Jedes Mal, wenn es auf der A2 dort kracht, sind es die freiwilligen Feuerwehren der umliegenden Dörfer, die bei Unfällen auf den Autobahnen Leben retten oder die Autos zusammen fegen…
Du tust gerade so, als ob ich jede Stadt unter 50 000 Einwohnern dicht machen und die Leute in die nächste Landeshauptstadt verlagern will. Das ist weder mein Plan, noch würde ich das selbst wollen. Bei einem Dorf von 300 Einwohnern mitten in der Pampa, wie im verlinkten Artikel, denke ich jedoch, dass die Frage, ob ein Umsiedeln sinnvoll ist, durchaus gestellt werden kann.

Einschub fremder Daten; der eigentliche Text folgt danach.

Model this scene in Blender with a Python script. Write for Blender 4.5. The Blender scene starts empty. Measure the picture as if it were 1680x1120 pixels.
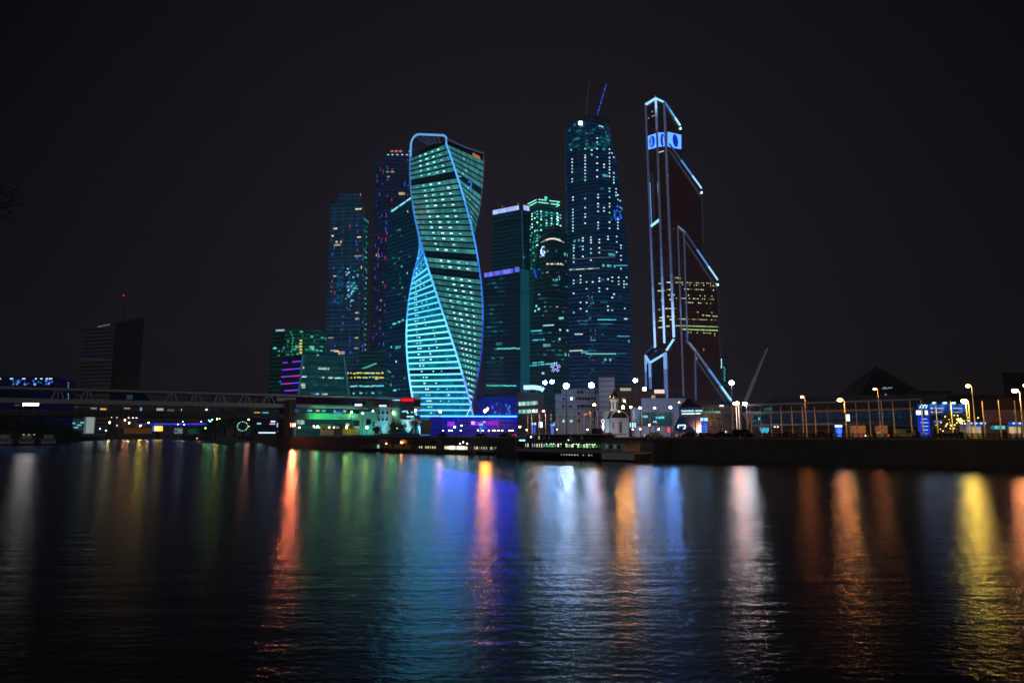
import bpy, math, random
from mathutils import Vector, Matrix
PI = math.pi
S = bpy.context.scene
C = S.collection
rng = random.Random(7)

# ------------------------------------------------------------------ camera
W0, H0, F, EYE, HOR = 1680.0, 1120.0, 1120.0, 6.0, 712.5
TH = math.atan((HOR - 560) / F)
cT, sT = math.cos(TH), math.sin(TH)
cd = bpy.data.cameras.new('camera'); cam = bpy.data.objects.new('camera', cd); C.objects.link(cam)
cam.location = (0, 0, EYE); cam.rotation_euler = (PI/2 + TH, 0, 0)
cd.sensor_width = 36; cd.lens = 24; cd.clip_start = 0.2; cd.clip_end = 20000
S.camera = cam

def ray(px, py):
    u = (px - 840)/F; v = (560 - py)/F
    return Vector((u, cT - v*sT, sT + v*cT))
def at(px, py, Y):
    d = ray(px, py); return Vector((0, 0, EYE)) + d*(Y/d.y)
def zat(py, Y): return at(840, py, Y).z
def gp(px, Y, z=0.0):
    return Vector(((px - 840)/F*(Y*cT + (z - EYE)*sT), Y, z))
def on_plane(A, B, px, py):
    d = ray(px, py); n = Vector((B[1]-A[1], -(B[0]-A[0]), 0)); o = Vector((0, 0, EYE))
    t = ((Vector((A[0], A[1], 0)) - o).dot(n))/d.dot(n)
    return o + d*t

# ------------------------------------------------------------------ colours / materials
def lin(h):
    h = h.lstrip('#'); o = []
    for i in (0, 2, 4):
        c = int(h[i:i+2], 16)/255.0
        o.append(c/12.92 if c <= .04045 else ((c+.055)/1.055)**2.4)
    return tuple(o)
MC = {}
def em(h, s=1.0):
    k = ('e', h, round(s, 4))
    if k in MC: return MC[k]
    m = bpy.data.materials.new('light_%s' % h.strip('#')); m.use_nodes = True
    nt = m.node_tree; nt.nodes.clear()
    e = nt.nodes.new('ShaderNodeEmission'); o = nt.nodes.new('ShaderNodeOutputMaterial')
    e.inputs[0].default_value = (*lin(h), 1); e.inputs[1].default_value = s
    nt.links.new(e.outputs[0], o.inputs[0]); MC[k] = m; return m
def eml(c, s=1.0):
    k = ('l', c, s)
    if k not in MC:
        m = em('ffffff', s).copy(); m.name = 'led_light'; m.node_tree.nodes['Emission'].inputs[0].default_value = (*c, 1); MC[k] = m
    return MC[k]
def pbr(name, h, rough=.7, metal=0.0, var=.25, scale=1.5, bump=0.0, spec=.4):
    k = ('p', name)
    if k in MC: return MC[k]
    m = bpy.data.materials.new(name); m.use_nodes = True; nt = m.node_tree; N = nt.nodes; L = nt.links
    p = N['Principled BSDF']; c = lin(h) if isinstance(h, str) else h
    p.inputs['Roughness'].default_value = rough; p.inputs['Metallic'].default_value = metal
    p.inputs['Specular IOR Level'].default_value = spec
    tc = N.new('ShaderNodeTexCoord'); nz = N.new('ShaderNodeTexNoise'); nz.inputs['Scale'].default_value = scale
    nz.inputs['Detail'].default_value = 5
    L.new(tc.outputs['Object'], nz.inputs['Vector'])
    mx = N.new('ShaderNodeMix'); mx.data_type = 'RGBA'
    mx.inputs[6].default_value = (*[x*(1-var) for x in c], 1); mx.inputs[7].default_value = (*[min(1, x*(1+var)) for x in c], 1)
    L.new(nz.outputs[0], mx.inputs[0]); L.new(mx.outputs[2], p.inputs['Base Color'])
    if bump:
        b = N.new('ShaderNodeBump'); b.inputs['Strength'].default_value = bump; b.inputs['Distance'].default_value = .05
        L.new(nz.outputs[0], b.inputs['Height']); L.new(b.outputs[0], p.inputs['Normal'])
    MC[k] = m; return m

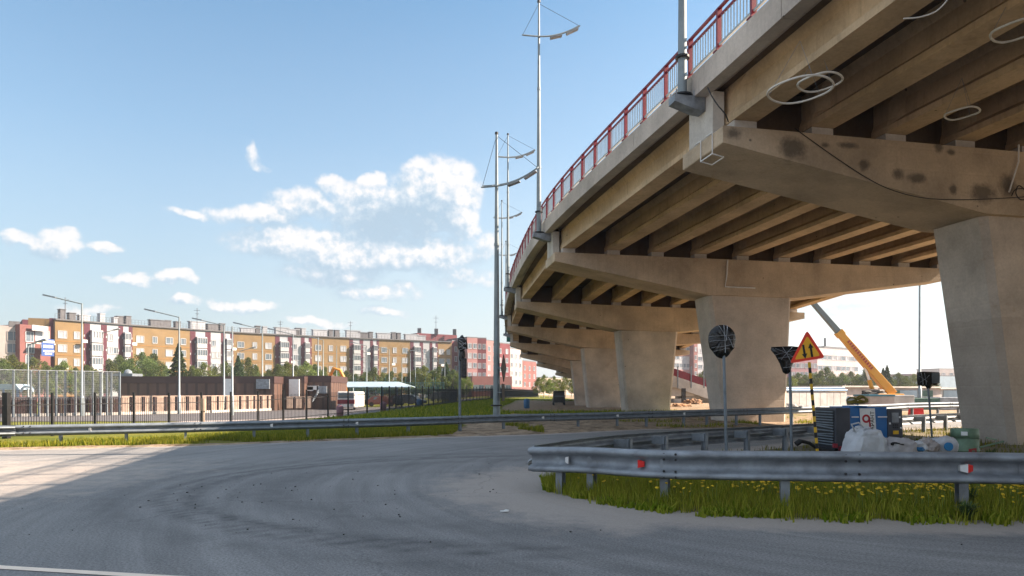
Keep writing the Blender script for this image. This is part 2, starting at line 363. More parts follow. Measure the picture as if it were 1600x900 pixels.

„Rohdiamant such handwerklich begabte Familie mit Lust aufs Landleben.“ Baujahr 1916, Ölheizung Bj 2023, Dämmung mit einer Energieeffizienzklasse mit der selben Bezeichnung wie die Körbchengröße von <hier Name von silikonierter Pornodarstellerin einfügen>. Nur 750k!
So sehen bei uns die Inserate bei der Bank aus. Bei vielen denkt man sich dass man die nicht mal geschenkt nehmen würde, weil selbst der Abriss noch zu teuer wäre. Und wenn die Makler mit so Scheißformulierungen um die Ecke kommen, könnte ich eh kotzen.
An solchen Dingen sind immer irgendwelche Harken dran. Zum Beispiel hat das Haus dann keinen Anschluss ans Stromnetz oder fließend Wasser und muss natürlich für mehrere Hunderttausend oder zumindest mehrere Zehntausend Euro renoviert werden oder es droht Strafe. Mal abgesehen davon, dass man dann in einem toten Ort lebt und zum Einkauf wohl erstmal 30km woanders hin fahren muss.
Gegenvorschlag: Guenstig dichten Wohnraum (mit Mischnutzung, Infrastruktur etc) in Staedten bereitstellen und von mir aus ne dedizierte Schiene plus kleinen Zug zu jedem Acker hinpacken damit das Pendeln schnell und angenehm ist. Nicht notwendiges Landleben kostet Ressourcen die uns knapp werden und am Ende kriegt man trotzdem nur das raus was in Sachsen-Anhalt, Thueringen, und Bayern minus Muenchen abgeht.